⟨

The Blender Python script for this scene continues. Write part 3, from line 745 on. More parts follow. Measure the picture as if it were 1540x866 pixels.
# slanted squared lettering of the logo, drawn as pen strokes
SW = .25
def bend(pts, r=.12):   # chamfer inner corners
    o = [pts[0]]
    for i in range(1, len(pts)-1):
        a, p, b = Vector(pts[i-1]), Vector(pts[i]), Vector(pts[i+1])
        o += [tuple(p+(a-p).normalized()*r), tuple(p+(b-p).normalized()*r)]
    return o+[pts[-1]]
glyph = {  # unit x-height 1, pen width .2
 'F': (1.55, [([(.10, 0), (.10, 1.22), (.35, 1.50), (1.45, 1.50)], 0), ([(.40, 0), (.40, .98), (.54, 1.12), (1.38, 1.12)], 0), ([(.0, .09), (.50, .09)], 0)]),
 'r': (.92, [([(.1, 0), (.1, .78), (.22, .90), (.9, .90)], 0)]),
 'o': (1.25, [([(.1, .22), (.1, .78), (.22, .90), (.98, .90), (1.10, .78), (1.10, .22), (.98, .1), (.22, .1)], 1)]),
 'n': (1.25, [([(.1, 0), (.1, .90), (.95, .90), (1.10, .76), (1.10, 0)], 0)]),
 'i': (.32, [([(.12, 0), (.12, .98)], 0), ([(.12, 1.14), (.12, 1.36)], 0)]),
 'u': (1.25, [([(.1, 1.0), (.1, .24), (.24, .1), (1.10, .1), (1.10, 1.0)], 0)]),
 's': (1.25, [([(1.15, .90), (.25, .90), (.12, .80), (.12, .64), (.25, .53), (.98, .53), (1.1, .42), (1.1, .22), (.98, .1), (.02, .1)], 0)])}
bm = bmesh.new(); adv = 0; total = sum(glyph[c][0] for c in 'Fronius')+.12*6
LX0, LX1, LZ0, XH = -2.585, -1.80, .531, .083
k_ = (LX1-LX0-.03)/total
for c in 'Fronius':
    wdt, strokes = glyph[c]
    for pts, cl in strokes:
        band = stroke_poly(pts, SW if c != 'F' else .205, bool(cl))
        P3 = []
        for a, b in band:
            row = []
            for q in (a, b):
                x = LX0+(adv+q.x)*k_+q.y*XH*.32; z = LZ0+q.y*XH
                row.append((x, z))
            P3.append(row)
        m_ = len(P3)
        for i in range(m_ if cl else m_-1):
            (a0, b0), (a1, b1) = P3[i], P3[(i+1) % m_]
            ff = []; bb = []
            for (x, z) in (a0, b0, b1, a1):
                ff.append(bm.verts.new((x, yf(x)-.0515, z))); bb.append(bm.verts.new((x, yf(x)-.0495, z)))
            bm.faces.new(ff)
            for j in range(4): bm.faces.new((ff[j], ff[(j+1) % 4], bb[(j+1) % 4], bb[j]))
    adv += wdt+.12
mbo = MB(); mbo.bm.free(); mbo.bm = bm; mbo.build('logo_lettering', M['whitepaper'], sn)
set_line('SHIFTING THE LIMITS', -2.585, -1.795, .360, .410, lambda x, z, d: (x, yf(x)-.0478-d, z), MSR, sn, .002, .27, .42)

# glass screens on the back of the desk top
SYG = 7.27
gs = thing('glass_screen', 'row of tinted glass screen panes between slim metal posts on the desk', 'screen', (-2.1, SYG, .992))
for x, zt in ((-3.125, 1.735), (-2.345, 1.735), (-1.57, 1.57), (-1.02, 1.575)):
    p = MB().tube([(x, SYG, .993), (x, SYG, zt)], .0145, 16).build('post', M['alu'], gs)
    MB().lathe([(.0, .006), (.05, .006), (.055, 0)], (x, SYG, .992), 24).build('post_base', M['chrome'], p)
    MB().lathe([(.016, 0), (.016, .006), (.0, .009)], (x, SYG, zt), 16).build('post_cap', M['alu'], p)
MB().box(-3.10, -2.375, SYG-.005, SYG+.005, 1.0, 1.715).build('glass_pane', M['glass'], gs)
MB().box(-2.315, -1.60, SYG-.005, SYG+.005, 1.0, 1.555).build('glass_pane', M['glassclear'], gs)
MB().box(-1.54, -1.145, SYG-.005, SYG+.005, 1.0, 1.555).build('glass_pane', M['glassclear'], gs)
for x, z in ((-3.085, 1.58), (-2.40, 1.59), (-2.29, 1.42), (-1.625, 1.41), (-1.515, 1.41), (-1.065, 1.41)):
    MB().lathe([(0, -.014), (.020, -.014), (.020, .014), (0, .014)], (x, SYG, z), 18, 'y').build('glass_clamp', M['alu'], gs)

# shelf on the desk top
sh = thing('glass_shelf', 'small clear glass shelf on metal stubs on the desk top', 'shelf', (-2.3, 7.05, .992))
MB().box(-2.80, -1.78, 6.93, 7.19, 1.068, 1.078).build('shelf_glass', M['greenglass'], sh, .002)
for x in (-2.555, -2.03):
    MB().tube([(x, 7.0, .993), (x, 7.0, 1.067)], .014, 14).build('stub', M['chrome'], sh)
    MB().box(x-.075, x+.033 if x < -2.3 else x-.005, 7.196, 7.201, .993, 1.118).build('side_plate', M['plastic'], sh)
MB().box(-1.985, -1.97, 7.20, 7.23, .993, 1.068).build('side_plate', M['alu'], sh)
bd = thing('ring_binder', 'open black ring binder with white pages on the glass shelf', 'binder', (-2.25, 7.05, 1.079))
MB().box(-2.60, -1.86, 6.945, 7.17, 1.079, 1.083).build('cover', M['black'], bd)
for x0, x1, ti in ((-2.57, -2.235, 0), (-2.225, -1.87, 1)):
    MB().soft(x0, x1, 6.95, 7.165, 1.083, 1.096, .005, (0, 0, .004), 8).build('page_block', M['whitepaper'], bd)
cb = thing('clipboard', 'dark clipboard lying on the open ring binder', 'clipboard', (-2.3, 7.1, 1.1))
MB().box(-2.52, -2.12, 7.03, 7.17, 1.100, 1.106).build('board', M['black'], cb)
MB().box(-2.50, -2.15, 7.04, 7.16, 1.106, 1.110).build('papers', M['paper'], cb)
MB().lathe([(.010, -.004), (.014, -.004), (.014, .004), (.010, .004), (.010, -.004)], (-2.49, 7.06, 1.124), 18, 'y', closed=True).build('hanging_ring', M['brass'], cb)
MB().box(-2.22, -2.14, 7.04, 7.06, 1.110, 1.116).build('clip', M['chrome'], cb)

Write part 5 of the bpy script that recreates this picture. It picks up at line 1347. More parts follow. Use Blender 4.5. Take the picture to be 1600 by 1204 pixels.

⟩

▶ _Given task_:
Write the material out again in its entirety, exactly as shown.

▶ _Solution_:
The Blender Python script for this scene continues. Write part 3, from line 745 on. More parts follow. Measure the picture as if it were 1540x866 pixels.
# slanted squared lettering of the logo, drawn as pen strokes
SW = .25
def bend(pts, r=.12):   # chamfer inner corners
    o = [pts[0]]
    for i in range(1, len(pts)-1):
        a, p, b = Vector(pts[i-1]), Vector(pts[i]), Vector(pts[i+1])
        o += [tuple(p+(a-p).normalized()*r), tuple(p+(b-p).normalized()*r)]
    return o+[pts[-1]]
glyph = {  # unit x-height 1, pen width .2
 'F': (1.55, [([(.10, 0), (.10, 1.22), (.35, 1.50), (1.45, 1.50)], 0), ([(.40, 0), (.40, .98), (.54, 1.12), (1.38, 1.12)], 0), ([(.0, .09), (.50, .09)], 0)]),
 'r': (.92, [([(.1, 0), (.1, .78), (.22, .90), (.9, .90)], 0)]),
 'o': (1.25, [([(.1, .22), (.1, .78), (.22, .90), (.98, .90), (1.10, .78), (1.10, .22), (.98, .1), (.22, .1)], 1)]),
 'n': (1.25, [([(.1, 0), (.1, .90), (.95, .90), (1.10, .76), (1.10, 0)], 0)]),
 'i': (.32, [([(.12, 0), (.12, .98)], 0), ([(.12, 1.14), (.12, 1.36)], 0)]),
 'u': (1.25, [([(.1, 1.0), (.1, .24), (.24, .1), (1.10, .1), (1.10, 1.0)], 0)]),
 's': (1.25, [([(1.15, .90), (.25, .90), (.12, .80), (.12, .64), (.25, .53), (.98, .53), (1.1, .42), (1.1, .22), (.98, .1), (.02, .1)], 0)])}
bm = bmesh.new(); adv = 0; total = sum(glyph[c][0] for c in 'Fronius')+.12*6
LX0, LX1, LZ0, XH = -2.585, -1.80, .531, .083
k_ = (LX1-LX0-.03)/total
for c in 'Fronius':
    wdt, strokes = glyph[c]
    for pts, cl in strokes:
        band = stroke_poly(pts, SW if c != 'F' else .205, bool(cl))
        P3 = []
        for a, b in band:
            row = []
            for q in (a, b):
                x = LX0+(adv+q.x)*k_+q.y*XH*.32; z = LZ0+q.y*XH
                row.append((x, z))
            P3.append(row)
        m_ = len(P3)
        for i in range(m_ if cl else m_-1):
            (a0, b0), (a1, b1) = P3[i], P3[(i+1) % m_]
            ff = []; bb = []
            for (x, z) in (a0, b0, b1, a1):
                ff.append(bm.verts.new((x, yf(x)-.0515, z))); bb.append(bm.verts.new((x, yf(x)-.0495, z)))
            bm.faces.new(ff)
            for j in range(4): bm.faces.new((ff[j], ff[(j+1) % 4], bb[(j+1) % 4], bb[j]))
    adv += wdt+.12
mbo = MB(); mbo.bm.free(); mbo.bm = bm; mbo.build('logo_lettering', M['whitepaper'], sn)
set_line('SHIFTING THE LIMITS', -2.585, -1.795, .360, .410, lambda x, z, d: (x, yf(x)-.0478-d, z), MSR, sn, .002, .27, .42)

# glass screens on the back of the desk top
SYG = 7.27
gs = thing('glass_screen', 'row of tinted glass screen panes between slim metal posts on the desk', 'screen', (-2.1, SYG, .992))
for x, zt in ((-3.125, 1.735), (-2.345, 1.735), (-1.57, 1.57), (-1.02, 1.575)):
    p = MB().tube([(x, SYG, .993), (x, SYG, zt)], .0145, 16).build('post', M['alu'], gs)
    MB().lathe([(.0, .006), (.05, .006), (.055, 0)], (x, SYG, .992), 24).build('post_base', M['chrome'], p)
    MB().lathe([(.016, 0), (.016, .006), (.0, .009)], (x, SYG, zt), 16).build('post_cap', M['alu'], p)
MB().box(-3.10, -2.375, SYG-.005, SYG+.005, 1.0, 1.715).build('glass_pane', M['glass'], gs)
MB().box(-2.315, -1.60, SYG-.005, SYG+.005, 1.0, 1.555).build('glass_pane', M['glassclear'], gs)
MB().box(-1.54, -1.145, SYG-.005, SYG+.005, 1.0, 1.555).build('glass_pane', M['glassclear'], gs)
for x, z in ((-3.085, 1.58), (-2.40, 1.59), (-2.29, 1.42), (-1.625, 1.41), (-1.515, 1.41), (-1.065, 1.41)):
    MB().lathe([(0, -.014), (.020, -.014), (.020, .014), (0, .014)], (x, SYG, z), 18, 'y').build('glass_clamp', M['alu'], gs)

# shelf on the desk top
sh = thing('glass_shelf', 'small clear glass shelf on metal stubs on the desk top', 'shelf', (-2.3, 7.05, .992))
MB().box(-2.80, -1.78, 6.93, 7.19, 1.068, 1.078).build('shelf_glass', M['greenglass'], sh, .002)
for x in (-2.555, -2.03):
    MB().tube([(x, 7.0, .993), (x, 7.0, 1.067)], .014, 14).build('stub', M['chrome'], sh)
    MB().box(x-.075, x+.033 if x < -2.3 else x-.005, 7.196, 7.201, .993, 1.118).build('side_plate', M['plastic'], sh)
MB().box(-1.985, -1.97, 7.20, 7.23, .993, 1.068).build('side_plate', M['alu'], sh)
bd = thing('ring_binder', 'open black ring binder with white pages on the glass shelf', 'binder', (-2.25, 7.05, 1.079))
MB().box(-2.60, -1.86, 6.945, 7.17, 1.079, 1.083).build('cover', M['black'], bd)
for x0, x1, ti in ((-2.57, -2.235, 0), (-2.225, -1.87, 1)):
    MB().soft(x0, x1, 6.95, 7.165, 1.083, 1.096, .005, (0, 0, .004), 8).build('page_block', M['whitepaper'], bd)
cb = thing('clipboard', 'dark clipboard lying on the open ring binder', 'clipboard', (-2.3, 7.1, 1.1))
MB().box(-2.52, -2.12, 7.03, 7.17, 1.100, 1.106).build('board', M['black'], cb)
MB().box(-2.50, -2.15, 7.04, 7.16, 1.106, 1.110).build('papers', M['paper'], cb)
MB().lathe([(.010, -.004), (.014, -.004), (.014, .004), (.010, .004), (.010, -.004)], (-2.49, 7.06, 1.124), 18, 'y', closed=True).build('hanging_ring', M['brass'], cb)
MB().box(-2.22, -2.14, 7.04, 7.06, 1.110, 1.116).build('clip', M['chrome'], cb)

Write part 5 of the bpy script that recreates this picture. It picks up at line 1347. More parts follow. Use Blender 4.5. Take the picture to be 1600 by 1204 pixels.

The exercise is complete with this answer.